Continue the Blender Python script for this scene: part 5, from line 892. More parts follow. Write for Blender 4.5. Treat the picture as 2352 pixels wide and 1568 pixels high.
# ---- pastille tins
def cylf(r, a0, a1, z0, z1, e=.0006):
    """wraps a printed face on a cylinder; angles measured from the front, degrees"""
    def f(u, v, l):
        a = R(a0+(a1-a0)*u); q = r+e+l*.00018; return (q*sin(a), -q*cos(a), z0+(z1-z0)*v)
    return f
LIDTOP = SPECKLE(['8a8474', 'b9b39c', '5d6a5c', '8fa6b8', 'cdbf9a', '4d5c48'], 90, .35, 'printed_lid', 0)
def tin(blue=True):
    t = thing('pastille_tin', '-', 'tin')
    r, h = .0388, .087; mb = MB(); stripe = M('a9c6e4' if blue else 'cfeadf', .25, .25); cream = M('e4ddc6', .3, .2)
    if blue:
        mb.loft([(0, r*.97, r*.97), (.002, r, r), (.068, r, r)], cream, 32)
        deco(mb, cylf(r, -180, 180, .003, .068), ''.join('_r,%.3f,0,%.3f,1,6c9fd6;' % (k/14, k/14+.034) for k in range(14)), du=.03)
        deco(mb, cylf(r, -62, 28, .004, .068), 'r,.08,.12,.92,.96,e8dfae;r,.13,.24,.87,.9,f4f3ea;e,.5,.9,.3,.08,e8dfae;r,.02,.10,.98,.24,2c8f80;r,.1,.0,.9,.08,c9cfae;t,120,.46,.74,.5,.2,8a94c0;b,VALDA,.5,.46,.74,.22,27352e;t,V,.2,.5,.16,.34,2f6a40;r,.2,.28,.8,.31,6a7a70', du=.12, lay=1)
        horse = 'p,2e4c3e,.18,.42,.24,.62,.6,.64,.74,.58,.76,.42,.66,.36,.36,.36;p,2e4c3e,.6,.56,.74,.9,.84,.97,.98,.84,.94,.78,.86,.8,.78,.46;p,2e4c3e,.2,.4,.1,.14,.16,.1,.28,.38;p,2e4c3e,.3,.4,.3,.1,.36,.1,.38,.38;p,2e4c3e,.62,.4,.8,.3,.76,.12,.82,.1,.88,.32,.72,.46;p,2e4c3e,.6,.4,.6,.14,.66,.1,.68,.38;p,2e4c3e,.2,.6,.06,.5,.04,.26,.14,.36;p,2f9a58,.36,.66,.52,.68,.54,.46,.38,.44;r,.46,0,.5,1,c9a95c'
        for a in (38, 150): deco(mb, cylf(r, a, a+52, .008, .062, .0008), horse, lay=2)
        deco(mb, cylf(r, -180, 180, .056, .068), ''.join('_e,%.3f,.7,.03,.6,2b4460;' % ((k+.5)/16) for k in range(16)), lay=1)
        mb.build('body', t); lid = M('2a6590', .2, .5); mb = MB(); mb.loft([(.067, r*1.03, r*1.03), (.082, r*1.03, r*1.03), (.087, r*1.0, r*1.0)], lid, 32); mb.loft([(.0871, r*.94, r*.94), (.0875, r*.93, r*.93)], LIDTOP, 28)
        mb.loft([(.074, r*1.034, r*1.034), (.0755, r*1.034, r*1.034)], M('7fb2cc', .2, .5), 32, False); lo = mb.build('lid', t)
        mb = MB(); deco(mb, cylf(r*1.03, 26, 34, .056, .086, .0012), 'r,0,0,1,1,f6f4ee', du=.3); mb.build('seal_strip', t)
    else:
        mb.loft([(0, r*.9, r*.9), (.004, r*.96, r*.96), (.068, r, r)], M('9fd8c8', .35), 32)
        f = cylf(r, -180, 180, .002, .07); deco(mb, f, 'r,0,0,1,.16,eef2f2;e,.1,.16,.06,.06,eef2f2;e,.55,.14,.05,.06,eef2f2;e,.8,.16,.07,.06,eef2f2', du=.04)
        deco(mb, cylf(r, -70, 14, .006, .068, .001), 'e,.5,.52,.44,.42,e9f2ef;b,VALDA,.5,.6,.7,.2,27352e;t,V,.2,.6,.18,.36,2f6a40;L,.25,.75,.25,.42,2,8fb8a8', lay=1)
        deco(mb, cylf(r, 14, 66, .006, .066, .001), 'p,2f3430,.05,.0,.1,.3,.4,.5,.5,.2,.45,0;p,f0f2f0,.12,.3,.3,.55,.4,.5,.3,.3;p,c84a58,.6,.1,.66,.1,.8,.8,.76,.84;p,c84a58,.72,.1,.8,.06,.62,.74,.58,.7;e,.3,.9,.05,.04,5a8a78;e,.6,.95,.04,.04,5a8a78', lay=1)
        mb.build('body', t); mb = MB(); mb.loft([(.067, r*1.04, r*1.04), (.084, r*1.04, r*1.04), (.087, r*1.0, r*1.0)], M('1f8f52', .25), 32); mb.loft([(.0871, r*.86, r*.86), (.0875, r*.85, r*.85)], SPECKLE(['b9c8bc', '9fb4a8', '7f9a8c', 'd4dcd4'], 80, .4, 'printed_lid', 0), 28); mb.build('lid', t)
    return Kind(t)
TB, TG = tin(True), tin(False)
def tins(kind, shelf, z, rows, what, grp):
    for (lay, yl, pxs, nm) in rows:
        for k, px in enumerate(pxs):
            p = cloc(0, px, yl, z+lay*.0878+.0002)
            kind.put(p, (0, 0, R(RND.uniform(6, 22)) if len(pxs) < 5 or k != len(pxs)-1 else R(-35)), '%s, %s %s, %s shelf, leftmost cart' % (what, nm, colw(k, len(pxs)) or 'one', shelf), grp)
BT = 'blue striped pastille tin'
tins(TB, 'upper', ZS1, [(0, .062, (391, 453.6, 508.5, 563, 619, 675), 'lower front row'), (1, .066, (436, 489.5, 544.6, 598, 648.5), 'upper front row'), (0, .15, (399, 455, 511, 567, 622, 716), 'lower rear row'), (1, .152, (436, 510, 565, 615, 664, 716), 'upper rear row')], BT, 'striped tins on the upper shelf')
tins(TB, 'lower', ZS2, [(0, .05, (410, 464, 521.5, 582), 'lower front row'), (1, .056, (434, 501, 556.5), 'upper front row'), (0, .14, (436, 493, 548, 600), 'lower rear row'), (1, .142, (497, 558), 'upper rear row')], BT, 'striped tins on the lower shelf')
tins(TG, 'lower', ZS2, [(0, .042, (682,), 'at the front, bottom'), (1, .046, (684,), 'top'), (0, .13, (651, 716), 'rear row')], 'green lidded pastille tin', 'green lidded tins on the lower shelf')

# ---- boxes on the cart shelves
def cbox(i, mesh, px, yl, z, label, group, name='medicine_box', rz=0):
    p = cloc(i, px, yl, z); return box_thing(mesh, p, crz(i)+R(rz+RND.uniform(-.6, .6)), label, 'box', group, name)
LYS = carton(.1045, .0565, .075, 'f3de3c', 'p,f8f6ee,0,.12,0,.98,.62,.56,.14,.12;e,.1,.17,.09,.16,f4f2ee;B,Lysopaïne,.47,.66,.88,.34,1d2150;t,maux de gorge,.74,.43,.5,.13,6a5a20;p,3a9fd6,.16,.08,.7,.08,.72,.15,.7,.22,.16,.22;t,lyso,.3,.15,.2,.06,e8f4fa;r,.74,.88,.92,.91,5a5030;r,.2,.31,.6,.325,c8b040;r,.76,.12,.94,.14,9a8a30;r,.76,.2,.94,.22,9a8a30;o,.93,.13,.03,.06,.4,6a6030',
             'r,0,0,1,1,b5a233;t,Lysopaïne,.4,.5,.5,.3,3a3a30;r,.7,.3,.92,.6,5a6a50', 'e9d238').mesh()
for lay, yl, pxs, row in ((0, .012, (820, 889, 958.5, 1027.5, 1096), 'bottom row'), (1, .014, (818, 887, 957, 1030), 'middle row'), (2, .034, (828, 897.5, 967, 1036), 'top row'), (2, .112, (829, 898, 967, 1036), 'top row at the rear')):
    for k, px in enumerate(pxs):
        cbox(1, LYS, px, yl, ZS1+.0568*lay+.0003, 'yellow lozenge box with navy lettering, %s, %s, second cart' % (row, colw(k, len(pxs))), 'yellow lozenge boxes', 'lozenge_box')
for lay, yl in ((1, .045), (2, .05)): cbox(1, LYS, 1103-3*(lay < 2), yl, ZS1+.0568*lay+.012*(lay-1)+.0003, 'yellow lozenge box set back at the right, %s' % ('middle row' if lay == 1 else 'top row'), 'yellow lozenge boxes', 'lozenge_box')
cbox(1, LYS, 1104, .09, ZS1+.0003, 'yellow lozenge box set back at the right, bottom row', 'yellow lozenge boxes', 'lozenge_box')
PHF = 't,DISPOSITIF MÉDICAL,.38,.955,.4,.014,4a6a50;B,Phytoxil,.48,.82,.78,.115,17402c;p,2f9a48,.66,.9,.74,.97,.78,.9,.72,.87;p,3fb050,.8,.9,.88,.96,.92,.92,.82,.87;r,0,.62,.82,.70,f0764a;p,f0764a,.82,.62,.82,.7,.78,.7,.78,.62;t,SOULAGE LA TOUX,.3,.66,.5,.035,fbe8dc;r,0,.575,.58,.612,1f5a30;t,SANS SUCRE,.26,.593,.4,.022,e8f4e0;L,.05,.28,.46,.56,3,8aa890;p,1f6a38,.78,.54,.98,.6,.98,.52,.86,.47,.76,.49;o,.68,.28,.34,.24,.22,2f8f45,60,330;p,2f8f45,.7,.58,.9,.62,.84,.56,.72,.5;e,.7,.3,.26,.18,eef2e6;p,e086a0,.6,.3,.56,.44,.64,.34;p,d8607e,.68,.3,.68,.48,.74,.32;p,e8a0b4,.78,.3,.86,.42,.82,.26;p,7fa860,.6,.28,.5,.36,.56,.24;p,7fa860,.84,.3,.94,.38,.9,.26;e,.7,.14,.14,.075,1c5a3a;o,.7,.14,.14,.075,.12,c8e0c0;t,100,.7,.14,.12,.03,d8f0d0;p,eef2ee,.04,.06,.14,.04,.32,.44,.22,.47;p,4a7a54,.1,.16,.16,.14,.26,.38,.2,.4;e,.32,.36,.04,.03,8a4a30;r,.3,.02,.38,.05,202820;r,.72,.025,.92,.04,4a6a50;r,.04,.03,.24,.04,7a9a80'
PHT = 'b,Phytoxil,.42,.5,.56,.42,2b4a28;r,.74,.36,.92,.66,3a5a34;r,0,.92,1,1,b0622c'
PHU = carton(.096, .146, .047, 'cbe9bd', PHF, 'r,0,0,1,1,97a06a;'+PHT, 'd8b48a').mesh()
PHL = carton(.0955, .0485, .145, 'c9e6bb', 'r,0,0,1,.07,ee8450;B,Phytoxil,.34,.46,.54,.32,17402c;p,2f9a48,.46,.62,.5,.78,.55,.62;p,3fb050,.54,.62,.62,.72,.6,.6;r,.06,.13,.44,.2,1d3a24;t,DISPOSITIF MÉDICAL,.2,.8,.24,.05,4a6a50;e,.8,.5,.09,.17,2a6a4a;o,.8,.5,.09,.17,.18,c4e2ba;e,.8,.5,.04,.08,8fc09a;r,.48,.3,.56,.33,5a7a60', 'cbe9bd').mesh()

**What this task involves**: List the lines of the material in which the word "from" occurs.

**Task result**:
Continue the Blender Python script for this scene: part 5, from line 892. More parts follow. Write for Blender 4.5. Treat the picture as 2352 pixels wide and 1568 pixels high.
    """wraps a printed face on a cylinder; angles measured from the front, degrees"""